## WRITTEN EXERCISE
Reproduce exactly, with no pictures, each line from the opening of the material down through the line containing "PP, DD, TT = [], [], []".
#### STORED RECORDS ####
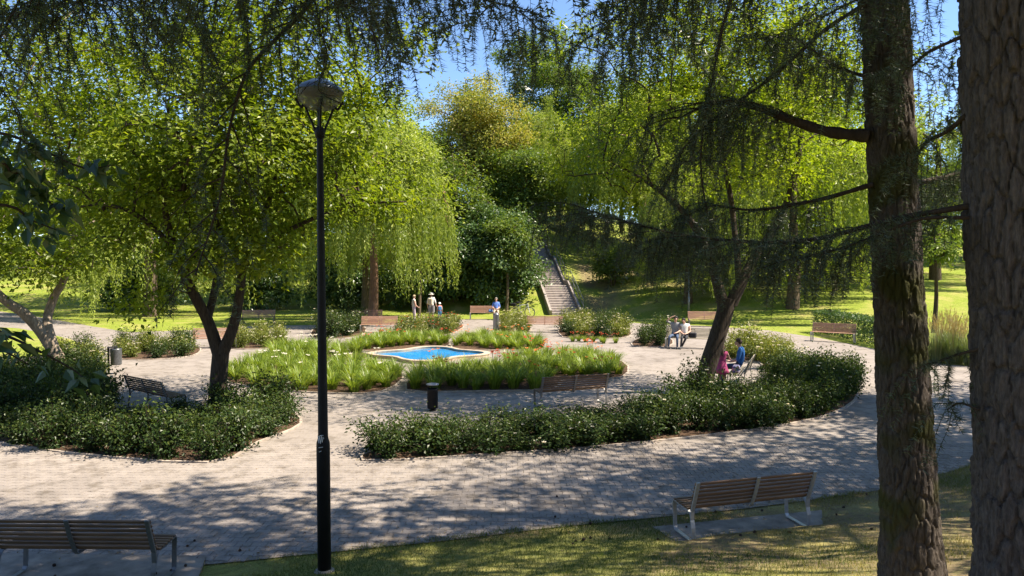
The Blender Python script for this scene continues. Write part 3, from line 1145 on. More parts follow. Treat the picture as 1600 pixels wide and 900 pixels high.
def bough_mesh(axis, r0, seed, side_len=0.7, hang=0.35, step=0.065, per_m=230, nl=0.046, nw=0.0055, side_step=0.07, start=0.12, dry=0.0, droop=0.25, name='bough', tuft=0.0):
    """a conifer bough: axis limb, side branchlets, hanging twigs, needles; returns (wood Acc, needle Acc)"""
    rng = np.random.default_rng(seed)
    A = curve([np.asarray(tuple(p), float) for p in axis], 6)
    seg = np.linalg.norm(np.diff(A, axis=0), axis=1)
    cs = np.concatenate([[0], np.cumsum(seg)])
    L = cs[-1]
    wood, ndl = Acc(), Acc()
    tube(wood, A, np.interp(cs, [0, L], [r0, max(0.004, r0 * 0.12)]) * (1 + 0.12 * np.sin(np.arange(len(A)) * 1.7)), 7, 0)
    PP, DD, TT = [], [], []

    def add(pts, dens=1.0):
        p, d = needles_on(pts, per_m * dens, rng, nl)
        PP.append(p)
        DD.append(d)
        TT.append(np.clip(rng.normal(0.45, 0.15) + rng.normal(0, 0.15, len(p)), 0, 1))
    t_, u_, w_ = frames(A)
    k0 = int(len(A) * max(start, 0.25))
    add(A[k0:], 1.3)
    s = L * start
    sgn = 1
    while s < L:
        k = min(len(A) - 2, int(np.searchsorted(cs, s) - 1))
        f = (s - cs[k]) / max(seg[k], 1e-6)
        p = A[k] * (1 - f) + A[k + 1] * f
        t = t_[k]
        hs = unit(np.cross(t, [0, 0, 1.0]) + 1e-6) * sgn
        rem = 1 - s / L
        ln = side_len * (0.35 + 0.65 * math.sin(math.pi * min(1, 0.2 + 0.8 * rem))) * rng.uniform(0.6, 1.15)
        d = unit(hs * rng.uniform(0.7, 1.0) + t * rng.uniform(0.35, 0.8) + np.array([0, 0, rng.uniform(-0.15, 0.2)]))
        m = max(4, int(ln / 0.09))
        q = np.linspace(0, 1, m)[:, None]
        B = p + d * ln * q - np.array([0, 0, droop * ln]) * q ** 2 + rng.normal(0, 0.008, (m, 3)) * q
        tube(wood, B, np.linspace(max(0.003, r0 * 0.16), 0.0018, m), 3, 0, cap=False)
        isdry = rng.random() < dry
        if not isdry:
            add(B)
        nh = int(ln / step)
        for _ in range(nh):
            j = rng.integers(1, m)
            hl = hang * rng.uniform(0.3, 1.25)
            mh = max(3, int(hl / 0.07))
            qq = np.linspace(0, 1, mh)[:, None]
            dd = unit(d * rng.uniform(-0.1, 0.5) + rng.normal(0, 0.22, 3) + np.array([0, 0, -1.0]) * rng.uniform(0.6, 1.2))
            H = B[j] + dd * hl * qq - np.array([0, 0, 0.25 * hl]) * qq ** 2 + rng.normal(0, 0.006, (mh, 3))
            tube(wood, H, np.linspace(0.0022, 0.0014, mh), 3, 0, cap=False)
            if not isdry or rng.random() < 0.3:
                add(H, 0.95)
        s += side_step * rng.uniform(0.5, 1.5)
        sgn = -sgn
    P, D, T = np.concatenate(PP), np.concatenate(DD), np.concatenate(TT)
    nr_ = rand_dirs(rng, len(P))
    sd = unit(np.cross(nr_, D))
    ln = nl * rng.uniform(0.7, 1.25, (len(P), 1))
    v = np.stack([P - sd * nw / 2, P + sd * nw / 2, P + D * ln], 1).reshape(-1, 3)
    ndl.add(v, np.arange(len(v)).reshape(-1, 3), 0, np.repeat(T, 3))
    return wood, ndl


def add_bough(root, axis, r0, seed, dry_needles=None, barkm='bark_twig', **kw):
    b = np.array(root.location)
    w, n = bough_mesh([np.asarray(tuple(p), float) - b for p in axis], r0, seed, **kw)
    o = w.obj('bough', M[barkm], root)
    n.obj('needles', M[dry_needles or 'needle'], o, smooth=False)
    return o


def bark_trunk(pts, radii, seed, mat, nz=380, na=150, amp=0.016, cell=(0.05, 0.20), wid=0.26):
    """a trunk with fissured plates of bark in real relief"""
    P = curve(pts, 8)
    cs = np.concatenate([[0], np.cumsum(np.linalg.norm(np.diff(P, axis=0), axis=1))])
    s = np.linspace(0, cs[-1], nz)
    C = np.stack([np.interp(s, cs, P[:, k]) for k in range(3)], 1)
    rr = np.interp(s, np.linspace(0, cs[-1], len(radii)), radii)
    an = np.linspace(0, 2 * math.pi, na, endpoint=False)
    A, S = np.meshgrid(an, s)
    rm = float(np.mean(rr))
    circ = max(6, round(2 * math.pi * rm / cell[0]))
    x = A / (2 * math.pi) * circ + 0.9 * (fbm(A * 0 + np.cos(A) * 2 + 7, S * 5 + np.sin(A) * 2, seed, 3) - 0.45)
    y = S / cell[1] + 1.3 * (fbm(np.cos(A) * 3 + S * 1.5, np.sin(A) * 3 + S * 2, seed + 4, 3) - 0.45)
    f1, f2, cid = worley(x, y, seed, wrap=circ)
    plate = np.clip((f2 - f1) / wid, 0, 1)
    plate = plate * plate * (3 - 2 * plate)
    x2 = A / (2 * math.pi) * circ * 3
    g1, g2, gid = worley(x2, S / cell[1] * 2.3, seed + 21, wrap=circ * 3)
    fine = np.clip((g2 - g1) / 0.4, 0, 1)
    big = fbm(np.cos(A) * 1.5 + 3, S * 1.1 + np.sin(A) * 1.5, seed + 8, 3) - 0.45
    rad = rr[:, None] + amp * (plate * (0.6 + 0.6 * cid) - 0.6) + amp * 0.35 * (fine * gid - 0.4) + 0.05 * rm * 2 * big + amp * 0.3 * (vnoise(x * 9, y * 14, seed) - 0.5)
    V = np.stack([C[:, None, 0] + rad * np.cos(A), C[:, None, 1] + rad * np.sin(A), np.repeat(C[:, 2:3], na, 1)], -1).reshape(-1, 3)
    i = (np.arange(nz - 1)[:, None] * na)
    j = np.arange(na)[None]
    k = (j + 1) % na
    f = np.stack([i + j, i + k, i + na + k, i + na + j], -1).reshape(-1, 4)
    a = Acc()
    a.add(V, f)
    return a

# ------------------------------------------------------------------ trees of the plaza
def pts_at(lst):
    return [at(*p) for p in lst]


# tree with forked dark trunk in the left rose bed
b = gr(340, 641)
Y = b.y
broadleaf('forked_tree', 'broadleaf tree with dark forked trunk rising from the left rose bed', (b.x, b.y, -0.05),
          [([(b.x, Y, -0.1), at(341, 600, Y), at(345, 552, Y)], [0.25, 0.205, 0.20]),
           ([at(343, 556, Y), at(324, 500, Y), at(298, 450, Y - 0.2), at(270, 380, Y - 0.4), at(255, 300, Y - 0.8), at(262, 200, Y - 1)], [0.16, 0.135, 0.12, 0.09, 0.06, 0.02]),
           ([at(346, 556, Y), at(366, 505, Y), at(376, 450, Y + 0.2), at(385, 390, Y + 0.5), at(425, 300, Y + 0.8), at(440, 180, Y + 0.9)], [0.16, 0.125, 0.11, 0.085, 0.06, 0.02]),
           ([at(324, 500, Y), at(336, 450, Y + 0.3), at(345, 380, Y + 0.4), at(335, 290, Y + 0.6), at(352, 150, Y + 0.6), at(360, 40, Y)], [0.10, 0.09, 0.08, 0.065, 0.05, 0.02]),
           ([at(385, 400, Y + 0.5), at(470, 350, Y), at(560, 320, Y - 0.4), at(640, 315, Y - 0.5)], [0.075, 0.055, 0.035, 0.012]),
           ([at(285, 400, Y - 0.4), at(220, 340, Y - 0.8), at(160, 320, Y - 1.2), at(90, 330, Y - 1.2)], [0.07, 0.055, 0.035, 0.012])],
          [(at(340, 200, Y), (3.6, 3.4, 3.2)), (at(520, 250, Y), (2.3, 2.6, 2.3)), (at(180, 290, Y - 0.6), (2.2, 2.4, 2.3)), (at(390, 30, Y), (3.0, 3.0, 2.6)),
           (at(590, 330, Y - 0.5), (1.2, 1.6, 1.3)), (at(300, 390, Y - 1.4), (1.8, 1.4, 1.0)), (at(440, 400, Y - 1.0), (1.5, 1.5, 1.2)), (at(250, 460, Y - 0.8), (1.1, 1.0, 0.5)), (at(450, 480, Y - 0.6), (0.8, 0.8, 0.45)),
           (at(430, 190, Y - 2.6), (2.0, 1.6, 1.6)), (at(280, 160, Y - 2.8), (2.0, 1.6, 1.6)), (at(560, 150, Y - 1.0), (1.9, 1.9, 1.7))],
          560, 84, 0.36, 0.145, 0.082, 'leaf_big', 'bark_dark', 11, tipr=0.008, maxr=0.07)

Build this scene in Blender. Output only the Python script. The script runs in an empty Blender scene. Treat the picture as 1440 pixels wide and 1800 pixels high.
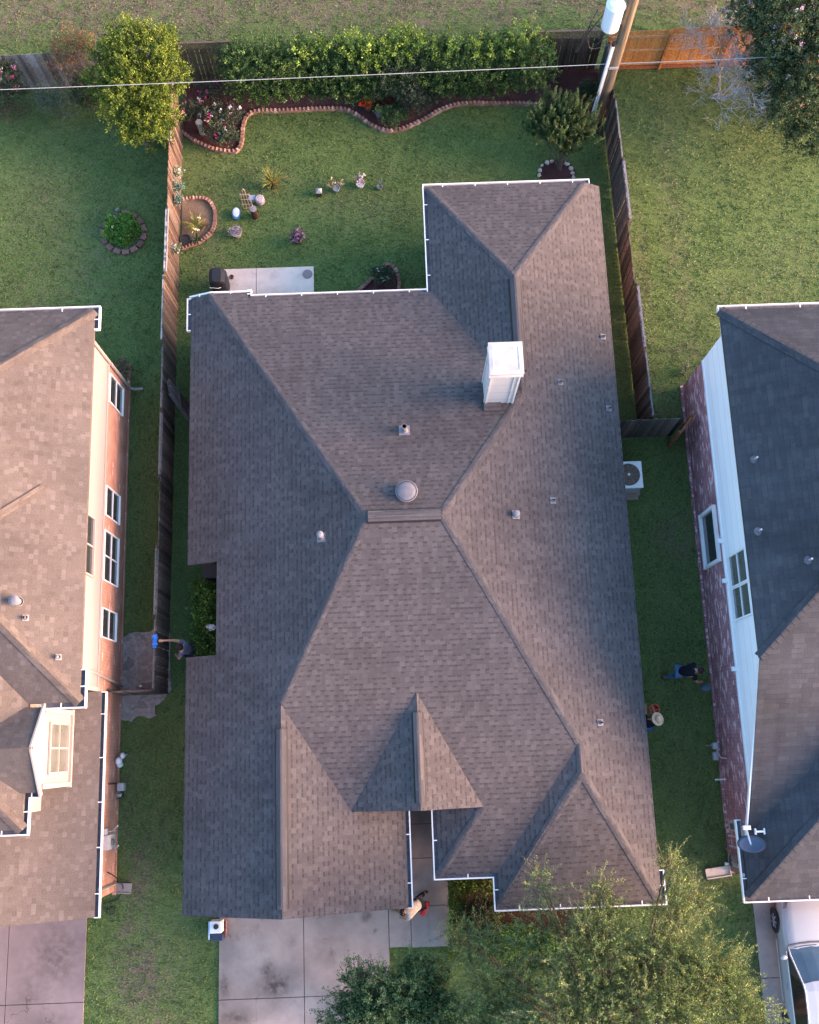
####
## RESULT OF THE EXERCISE
The Blender Python script for this scene continues. Write part 3, from line 1145 on. More parts follow. Treat the picture as 1600 pixels wide and 900 pixels high.
def bough_mesh(axis, r0, seed, side_len=0.7, hang=0.35, step=0.065, per_m=230, nl=0.046, nw=0.0055, side_step=0.07, start=0.12, dry=0.0, droop=0.25, name='bough', tuft=0.0):
    """a conifer bough: axis limb, side branchlets, hanging twigs, needles; returns (wood Acc, needle Acc)"""
    rng = np.random.default_rng(seed)
    A = curve([np.asarray(tuple(p), float) for p in axis], 6)
    seg = np.linalg.norm(np.diff(A, axis=0), axis=1)
    cs = np.concatenate([[0], np.cumsum(seg)])
    L = cs[-1]
    wood, ndl = Acc(), Acc()
    tube(wood, A, np.interp(cs, [0, L], [r0, max(0.004, r0 * 0.12)]) * (1 + 0.12 * np.sin(np.arange(len(A)) * 1.7)), 7, 0)
    PP, DD, TT = [], [], []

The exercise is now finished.